## OBJECTIVE
Reproduce the listing word for word. Skip any image.

━━━━━ DATASET EXCERPT

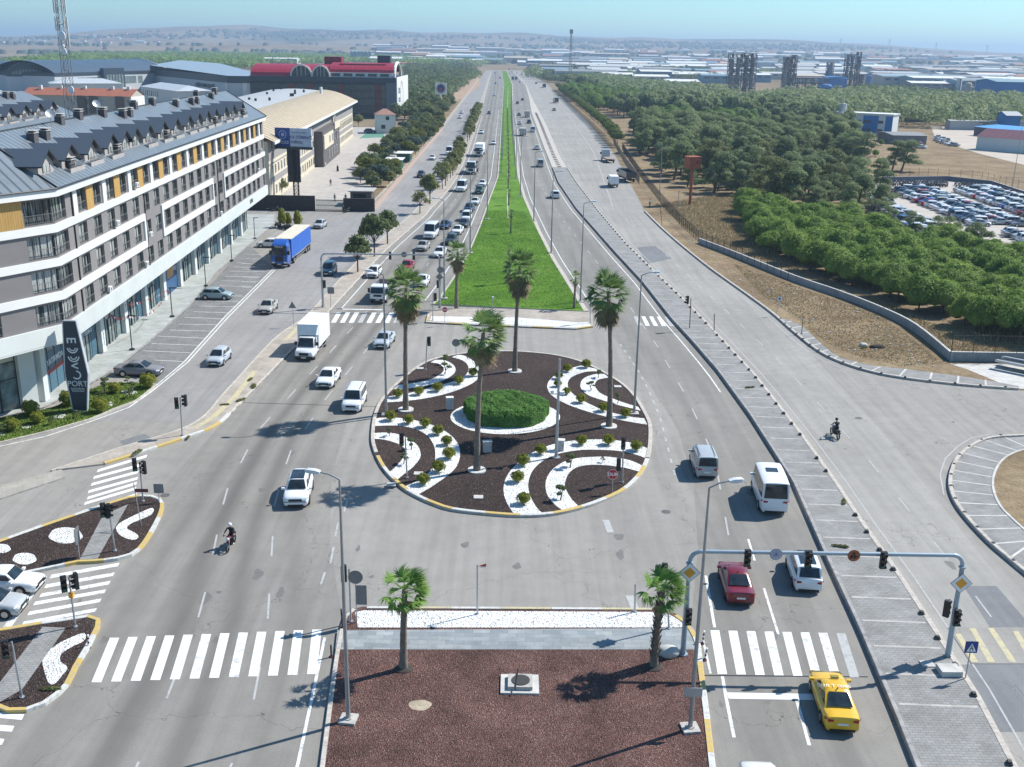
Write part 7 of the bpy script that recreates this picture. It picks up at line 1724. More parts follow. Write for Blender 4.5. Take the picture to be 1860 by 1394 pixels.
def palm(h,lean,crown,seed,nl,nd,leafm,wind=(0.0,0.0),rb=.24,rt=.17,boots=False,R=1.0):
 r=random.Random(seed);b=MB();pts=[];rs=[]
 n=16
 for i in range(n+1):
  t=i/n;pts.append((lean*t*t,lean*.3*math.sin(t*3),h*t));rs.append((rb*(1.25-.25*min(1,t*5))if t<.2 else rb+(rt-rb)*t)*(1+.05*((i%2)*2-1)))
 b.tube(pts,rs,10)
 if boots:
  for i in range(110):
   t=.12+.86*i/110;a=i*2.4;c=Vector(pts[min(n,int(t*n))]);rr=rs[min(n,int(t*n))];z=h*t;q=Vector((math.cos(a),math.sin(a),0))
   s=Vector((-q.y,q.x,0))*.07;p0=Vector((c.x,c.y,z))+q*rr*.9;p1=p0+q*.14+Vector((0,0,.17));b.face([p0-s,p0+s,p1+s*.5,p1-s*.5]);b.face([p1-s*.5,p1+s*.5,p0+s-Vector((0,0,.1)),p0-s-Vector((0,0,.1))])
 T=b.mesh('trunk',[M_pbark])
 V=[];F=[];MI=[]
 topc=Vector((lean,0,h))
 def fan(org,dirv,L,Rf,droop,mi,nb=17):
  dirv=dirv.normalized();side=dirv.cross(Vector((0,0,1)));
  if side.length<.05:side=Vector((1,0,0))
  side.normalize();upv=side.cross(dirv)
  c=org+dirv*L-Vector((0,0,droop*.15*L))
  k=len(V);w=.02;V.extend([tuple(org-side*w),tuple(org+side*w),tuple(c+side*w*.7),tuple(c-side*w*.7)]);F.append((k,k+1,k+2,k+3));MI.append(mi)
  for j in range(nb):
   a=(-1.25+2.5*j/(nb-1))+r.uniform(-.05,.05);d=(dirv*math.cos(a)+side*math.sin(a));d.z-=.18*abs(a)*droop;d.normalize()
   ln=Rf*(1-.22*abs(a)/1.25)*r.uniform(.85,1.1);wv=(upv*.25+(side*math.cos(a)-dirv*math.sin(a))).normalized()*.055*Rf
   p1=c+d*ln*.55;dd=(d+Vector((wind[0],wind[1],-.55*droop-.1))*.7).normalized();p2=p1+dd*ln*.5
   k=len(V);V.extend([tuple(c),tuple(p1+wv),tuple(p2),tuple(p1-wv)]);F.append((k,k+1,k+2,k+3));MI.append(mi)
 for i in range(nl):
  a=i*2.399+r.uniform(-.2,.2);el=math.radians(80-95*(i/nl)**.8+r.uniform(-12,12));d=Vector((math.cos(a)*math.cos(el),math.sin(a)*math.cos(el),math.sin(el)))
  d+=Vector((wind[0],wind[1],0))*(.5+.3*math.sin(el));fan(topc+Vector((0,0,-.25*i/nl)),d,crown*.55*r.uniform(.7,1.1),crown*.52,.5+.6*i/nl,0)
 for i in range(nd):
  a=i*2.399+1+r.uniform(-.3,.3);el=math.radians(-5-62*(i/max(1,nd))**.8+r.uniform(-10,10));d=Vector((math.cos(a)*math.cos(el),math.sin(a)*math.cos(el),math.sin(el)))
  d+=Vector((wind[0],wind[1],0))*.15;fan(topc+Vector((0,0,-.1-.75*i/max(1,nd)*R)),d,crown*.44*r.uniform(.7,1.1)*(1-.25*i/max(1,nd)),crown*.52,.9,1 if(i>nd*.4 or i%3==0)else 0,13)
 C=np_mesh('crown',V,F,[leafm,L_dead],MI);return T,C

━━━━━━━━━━

## EXERCISE SOLUTION
Write part 7 of the bpy script that recreates this picture. It picks up at line 1724. More parts follow. Write for Blender 4.5. Take the picture to be 1860 by 1394 pixels.
def palm(h,lean,crown,seed,nl,nd,leafm,wind=(0.0,0.0),rb=.24,rt=.17,boots=False,R=1.0):
 r=random.Random(seed);b=MB();pts=[];rs=[]
 n=16
 for i in range(n+1):
  t=i/n;pts.append((lean*t*t,lean*.3*math.sin(t*3),h*t));rs.append((rb*(1.25-.25*min(1,t*5))if t<.2 else rb+(rt-rb)*t)*(1+.05*((i%2)*2-1)))
 b.tube(pts,rs,10)
 if boots:
  for i in range(110):
   t=.12+.86*i/110;a=i*2.4;c=Vector(pts[min(n,int(t*n))]);rr=rs[min(n,int(t*n))];z=h*t;q=Vector((math.cos(a),math.sin(a),0))
   s=Vector((-q.y,q.x,0))*.07;p0=Vector((c.x,c.y,z))+q*rr*.9;p1=p0+q*.14+Vector((0,0,.17));b.face([p0-s,p0+s,p1+s*.5,p1-s*.5]);b.face([p1-s*.5,p1+s*.5,p0+s-Vector((0,0,.1)),p0-s-Vector((0,0,.1))])
 T=b.mesh('trunk',[M_pbark])
 V=[];F=[];MI=[]
 topc=Vector((lean,0,h))
 def fan(org,dirv,L,Rf,droop,mi,nb=17):
  dirv=dirv.normalized();side=dirv.cross(Vector((0,0,1)));
  if side.length<.05:side=Vector((1,0,0))
  side.normalize();upv=side.cross(dirv)
  c=org+dirv*L-Vector((0,0,droop*.15*L))
  k=len(V);w=.02;V.extend([tuple(org-side*w),tuple(org+side*w),tuple(c+side*w*.7),tuple(c-side*w*.7)]);F.append((k,k+1,k+2,k+3));MI.append(mi)
  for j in range(nb):
   a=(-1.25+2.5*j/(nb-1))+r.uniform(-.05,.05);d=(dirv*math.cos(a)+side*math.sin(a));d.z-=.18*abs(a)*droop;d.normalize()
   ln=Rf*(1-.22*abs(a)/1.25)*r.uniform(.85,1.1);wv=(upv*.25+(side*math.cos(a)-dirv*math.sin(a))).normalized()*.055*Rf
   p1=c+d*ln*.55;dd=(d+Vector((wind[0],wind[1],-.55*droop-.1))*.7).normalized();p2=p1+dd*ln*.5
   k=len(V);V.extend([tuple(c),tuple(p1+wv),tuple(p2),tuple(p1-wv)]);F.append((k,k+1,k+2,k+3));MI.append(mi)
 for i in range(nl):
  a=i*2.399+r.uniform(-.2,.2);el=math.radians(80-95*(i/nl)**.8+r.uniform(-12,12));d=Vector((math.cos(a)*math.cos(el),math.sin(a)*math.cos(el),math.sin(el)))
  d+=Vector((wind[0],wind[1],0))*(.5+.3*math.sin(el));fan(topc+Vector((0,0,-.25*i/nl)),d,crown*.55*r.uniform(.7,1.1),crown*.52,.5+.6*i/nl,0)
 for i in range(nd):
  a=i*2.399+1+r.uniform(-.3,.3);el=math.radians(-5-62*(i/max(1,nd))**.8+r.uniform(-10,10));d=Vector((math.cos(a)*math.cos(el),math.sin(a)*math.cos(el),math.sin(el)))
  d+=Vector((wind[0],wind[1],0))*.15;fan(topc+Vector((0,0,-.1-.75*i/max(1,nd)*R)),d,crown*.44*r.uniform(.7,1.1)*(1-.25*i/max(1,nd)),crown*.52,.9,1 if(i>nd*.4 or i%3==0)else 0,13)
 C=np_mesh('crown',V,F,[leafm,L_dead],MI);return T,C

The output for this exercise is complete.